**Exercise objective**: Scan the data for lines with "script" and report the count by itself.

**Records**:
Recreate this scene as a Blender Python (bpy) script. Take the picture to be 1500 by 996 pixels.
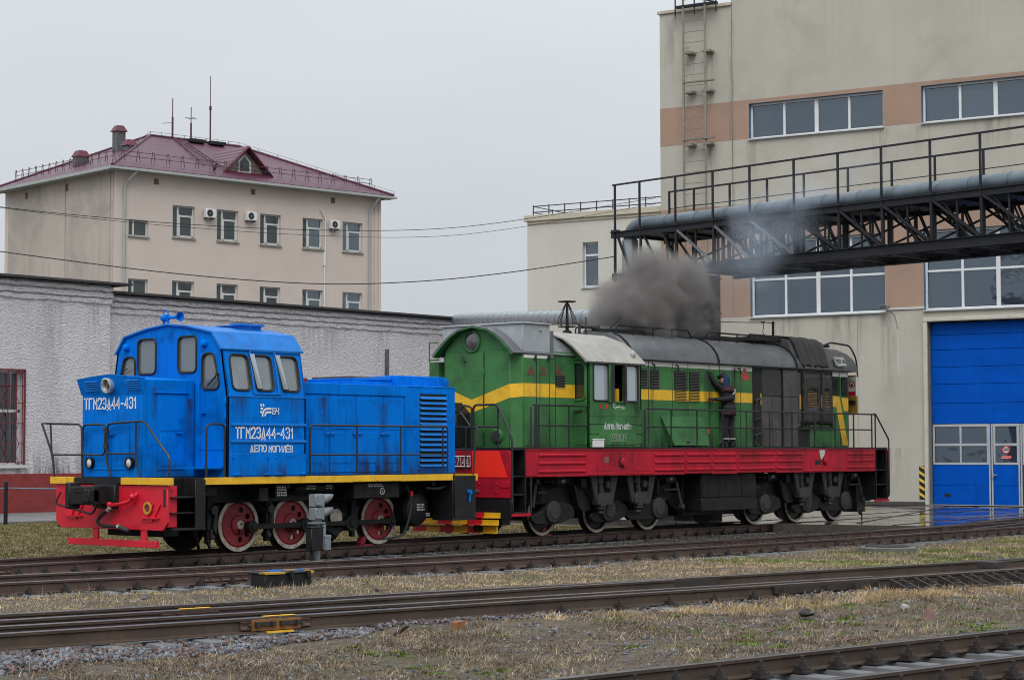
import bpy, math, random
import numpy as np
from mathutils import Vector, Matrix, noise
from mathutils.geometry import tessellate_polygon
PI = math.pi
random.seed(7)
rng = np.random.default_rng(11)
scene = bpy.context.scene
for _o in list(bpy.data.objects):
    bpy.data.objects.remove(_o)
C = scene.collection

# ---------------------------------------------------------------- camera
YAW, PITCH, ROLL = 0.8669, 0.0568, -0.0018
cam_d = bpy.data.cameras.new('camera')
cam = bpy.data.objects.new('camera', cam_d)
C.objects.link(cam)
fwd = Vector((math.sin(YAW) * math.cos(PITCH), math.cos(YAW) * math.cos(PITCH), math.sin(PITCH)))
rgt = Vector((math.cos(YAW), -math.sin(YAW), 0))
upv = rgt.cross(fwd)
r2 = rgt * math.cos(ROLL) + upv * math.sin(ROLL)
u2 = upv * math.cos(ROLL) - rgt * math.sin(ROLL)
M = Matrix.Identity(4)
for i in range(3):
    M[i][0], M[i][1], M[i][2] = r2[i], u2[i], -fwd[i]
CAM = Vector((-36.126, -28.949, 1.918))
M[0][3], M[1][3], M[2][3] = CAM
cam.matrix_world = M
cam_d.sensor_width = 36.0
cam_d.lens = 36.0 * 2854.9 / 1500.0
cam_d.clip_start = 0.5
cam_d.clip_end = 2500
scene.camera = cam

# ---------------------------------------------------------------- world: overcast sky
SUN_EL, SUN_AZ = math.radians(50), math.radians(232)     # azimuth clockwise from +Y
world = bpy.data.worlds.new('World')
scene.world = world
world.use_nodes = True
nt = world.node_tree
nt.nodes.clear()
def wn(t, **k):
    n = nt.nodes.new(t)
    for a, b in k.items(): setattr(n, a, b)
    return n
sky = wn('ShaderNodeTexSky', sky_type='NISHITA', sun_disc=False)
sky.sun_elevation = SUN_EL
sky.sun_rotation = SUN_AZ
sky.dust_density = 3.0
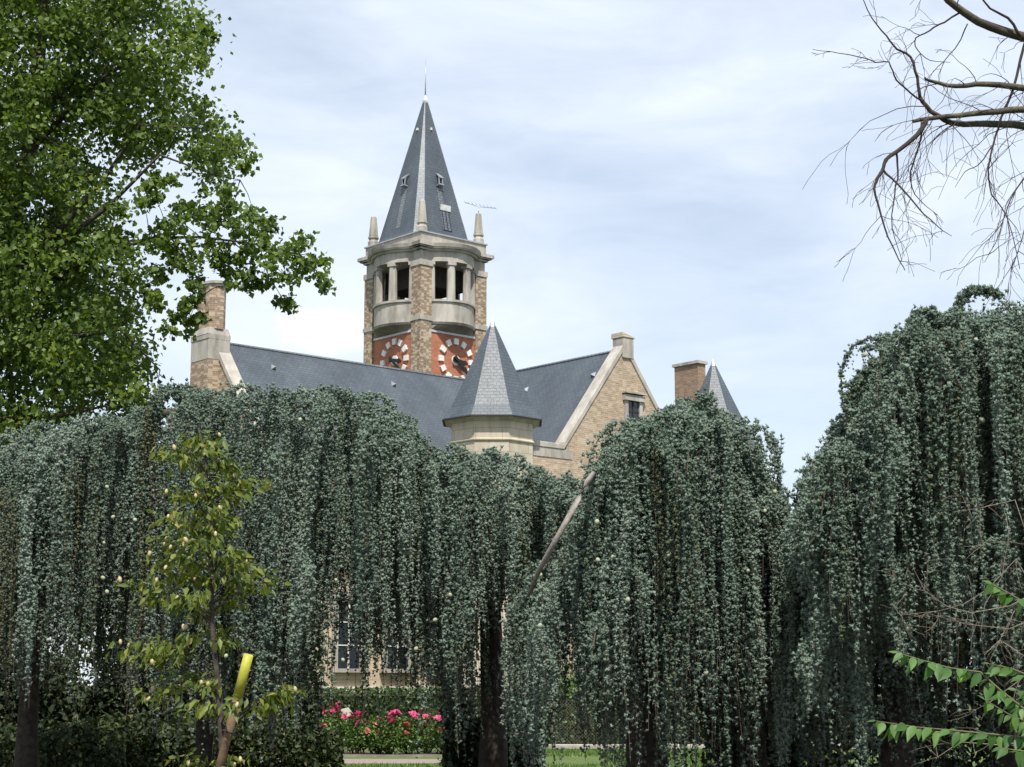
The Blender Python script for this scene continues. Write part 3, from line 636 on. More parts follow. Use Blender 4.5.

**Answer to the problem**: 2